Exercise goal: Please list all lines of the material below in which the string "this" occurs.

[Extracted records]
┏━━

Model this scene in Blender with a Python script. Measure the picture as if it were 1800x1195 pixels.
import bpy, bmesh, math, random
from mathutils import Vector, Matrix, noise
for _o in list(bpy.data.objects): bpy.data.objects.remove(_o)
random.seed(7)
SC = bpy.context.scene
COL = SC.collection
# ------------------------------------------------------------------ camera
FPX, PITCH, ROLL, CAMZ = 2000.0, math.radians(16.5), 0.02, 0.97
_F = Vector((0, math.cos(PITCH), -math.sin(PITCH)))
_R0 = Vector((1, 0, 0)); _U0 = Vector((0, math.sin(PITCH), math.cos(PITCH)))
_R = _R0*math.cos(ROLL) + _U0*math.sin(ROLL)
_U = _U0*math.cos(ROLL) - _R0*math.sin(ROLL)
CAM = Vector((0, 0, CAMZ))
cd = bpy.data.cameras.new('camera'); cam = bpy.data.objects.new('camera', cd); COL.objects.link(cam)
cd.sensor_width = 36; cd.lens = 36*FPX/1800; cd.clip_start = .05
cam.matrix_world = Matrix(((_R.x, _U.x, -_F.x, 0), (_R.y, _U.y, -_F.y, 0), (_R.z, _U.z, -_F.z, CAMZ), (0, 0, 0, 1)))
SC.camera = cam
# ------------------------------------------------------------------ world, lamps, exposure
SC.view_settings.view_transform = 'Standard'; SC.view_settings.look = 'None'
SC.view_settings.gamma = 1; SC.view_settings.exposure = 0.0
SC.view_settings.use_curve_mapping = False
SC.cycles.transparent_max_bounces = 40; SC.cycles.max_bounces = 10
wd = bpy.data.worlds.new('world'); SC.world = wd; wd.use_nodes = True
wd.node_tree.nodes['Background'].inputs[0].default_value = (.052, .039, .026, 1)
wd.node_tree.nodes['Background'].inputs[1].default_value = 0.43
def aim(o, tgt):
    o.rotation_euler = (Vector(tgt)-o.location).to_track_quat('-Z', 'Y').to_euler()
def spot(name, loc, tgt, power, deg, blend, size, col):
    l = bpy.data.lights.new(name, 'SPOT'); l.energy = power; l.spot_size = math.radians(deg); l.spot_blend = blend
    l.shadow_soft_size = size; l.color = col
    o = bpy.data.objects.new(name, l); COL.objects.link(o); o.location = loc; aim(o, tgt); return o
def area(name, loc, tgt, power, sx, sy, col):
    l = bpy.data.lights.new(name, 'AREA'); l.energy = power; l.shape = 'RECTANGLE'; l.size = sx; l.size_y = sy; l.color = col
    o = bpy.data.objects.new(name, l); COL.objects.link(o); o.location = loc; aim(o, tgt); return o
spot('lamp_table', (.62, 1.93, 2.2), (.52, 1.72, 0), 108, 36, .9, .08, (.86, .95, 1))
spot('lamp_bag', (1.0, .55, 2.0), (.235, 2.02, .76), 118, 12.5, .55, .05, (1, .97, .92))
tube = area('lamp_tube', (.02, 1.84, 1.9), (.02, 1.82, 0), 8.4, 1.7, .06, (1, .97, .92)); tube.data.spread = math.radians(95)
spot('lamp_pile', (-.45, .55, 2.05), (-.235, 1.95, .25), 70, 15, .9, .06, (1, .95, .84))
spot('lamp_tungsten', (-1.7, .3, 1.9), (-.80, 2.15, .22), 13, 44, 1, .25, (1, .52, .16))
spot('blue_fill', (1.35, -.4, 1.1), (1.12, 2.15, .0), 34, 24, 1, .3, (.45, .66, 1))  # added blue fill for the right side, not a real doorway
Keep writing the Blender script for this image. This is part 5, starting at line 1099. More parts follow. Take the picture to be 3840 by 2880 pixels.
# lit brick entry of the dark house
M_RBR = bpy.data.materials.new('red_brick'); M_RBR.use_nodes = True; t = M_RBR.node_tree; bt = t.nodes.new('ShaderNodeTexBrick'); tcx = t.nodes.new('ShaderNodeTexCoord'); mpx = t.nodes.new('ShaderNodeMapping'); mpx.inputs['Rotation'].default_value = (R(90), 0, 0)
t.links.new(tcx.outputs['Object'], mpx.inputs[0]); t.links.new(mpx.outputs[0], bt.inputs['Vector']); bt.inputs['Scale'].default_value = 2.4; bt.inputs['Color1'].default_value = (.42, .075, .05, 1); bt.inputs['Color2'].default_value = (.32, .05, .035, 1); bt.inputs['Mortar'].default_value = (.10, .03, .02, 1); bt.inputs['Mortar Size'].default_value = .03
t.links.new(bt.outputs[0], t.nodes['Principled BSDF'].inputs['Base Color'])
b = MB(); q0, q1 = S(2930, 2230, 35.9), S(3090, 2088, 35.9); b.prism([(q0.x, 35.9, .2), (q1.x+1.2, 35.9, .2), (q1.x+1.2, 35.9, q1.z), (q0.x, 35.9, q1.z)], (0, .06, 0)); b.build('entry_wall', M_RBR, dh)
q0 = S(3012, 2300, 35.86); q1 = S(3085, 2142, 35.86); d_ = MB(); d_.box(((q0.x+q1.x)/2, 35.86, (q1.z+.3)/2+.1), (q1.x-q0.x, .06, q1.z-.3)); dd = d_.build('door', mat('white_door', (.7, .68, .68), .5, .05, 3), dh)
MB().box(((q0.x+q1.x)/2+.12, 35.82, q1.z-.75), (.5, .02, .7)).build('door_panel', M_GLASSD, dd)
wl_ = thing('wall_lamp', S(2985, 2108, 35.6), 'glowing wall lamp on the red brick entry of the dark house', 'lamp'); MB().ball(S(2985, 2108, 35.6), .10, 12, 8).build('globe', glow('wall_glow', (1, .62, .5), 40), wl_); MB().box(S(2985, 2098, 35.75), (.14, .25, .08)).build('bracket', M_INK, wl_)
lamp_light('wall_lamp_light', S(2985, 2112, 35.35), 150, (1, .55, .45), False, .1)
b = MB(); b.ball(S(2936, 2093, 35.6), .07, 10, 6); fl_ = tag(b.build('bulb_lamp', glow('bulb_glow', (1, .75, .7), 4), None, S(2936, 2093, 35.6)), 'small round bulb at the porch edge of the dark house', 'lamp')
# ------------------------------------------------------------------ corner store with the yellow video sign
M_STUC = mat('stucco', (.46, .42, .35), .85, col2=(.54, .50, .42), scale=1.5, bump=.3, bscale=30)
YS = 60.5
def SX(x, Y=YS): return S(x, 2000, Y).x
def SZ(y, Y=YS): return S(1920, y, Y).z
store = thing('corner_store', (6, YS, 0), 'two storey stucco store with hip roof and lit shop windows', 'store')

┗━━

The result:
Model this scene in Blender with a Python script. Measure the picture as if it were 1800x1195 pixels.
Keep writing the Blender script for this image. This is part 5, starting at line 1099. More parts follow. Take the picture to be 3840 by 2880 pixels.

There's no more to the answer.